9. In the light of the decision in M/s Sterling Agros case, a Division Bench of the Delhi High Court in the case of Hav Venkatagireppa Vs UOI and Ors {WP(C) No 57/2012 decided on 23.01.2012} has already concurred with the view taken by this Tribunal that mere rejection of the Statutory Complaint against the adverse ACRs, which were neither written nor reviewed within the territorial jurisdiction of this Tribunal, would not give rise to cause of action even in part.

10. Faced with such a situation, learned counsel for the petitioner, while pointing out that the Five Judge Bench decision in Sterling Agros case was also relied on by the co-ordinate Bench that passed the order in GS Ahluwalias case, has further urged that in case this Bench is inclined to take a view different from the one taken in the case of GS Ahluwalia, it should refer the matter to a larger Bench. In support of the contention,he has cited decision of the Supreme Court in Sub Inspector Ruplal Vs Lt Governor (2000)1 SCC 644.
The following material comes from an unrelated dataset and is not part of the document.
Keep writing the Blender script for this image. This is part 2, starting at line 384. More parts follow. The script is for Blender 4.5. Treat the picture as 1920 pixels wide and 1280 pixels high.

11. However, we are of the considered opinion that there is no need to refer the matter to a larger Bench.The reasons are two-fold. The first is that an earlier decision rendered by another bench of this Tribunal, in M Sep Jagjit Singh vs UOI and Ors {OA No 151/2009 decided on 23.04.2010}, on the subject, though in different context, still holds the field as the binding precedent. In that case, it was clearly opined that the order of the Chief of the Army / Air /Naval staff of Govt. of India in the matter of conviction, not being the subject of evaluation in OA under section 15 of the Act, would not confer jurisdiction or give rise to any cause of action and as a logical corollary to that the order rejecting the statutory complaint, by itself, would not constitute a part of cause of action. The second reason is that GS Ahluwalias case is based on a different set of facts whereas the decision in the case of Hav Venkatagireppa is squarely applicable to the facts of the instant case.

12. We, therefore, conclude that no cause of action has arisen even partly within territorial limits of jurisdiction of the Principal Bench and order that the OA be returned to the petitioner for presentation to the proper bench.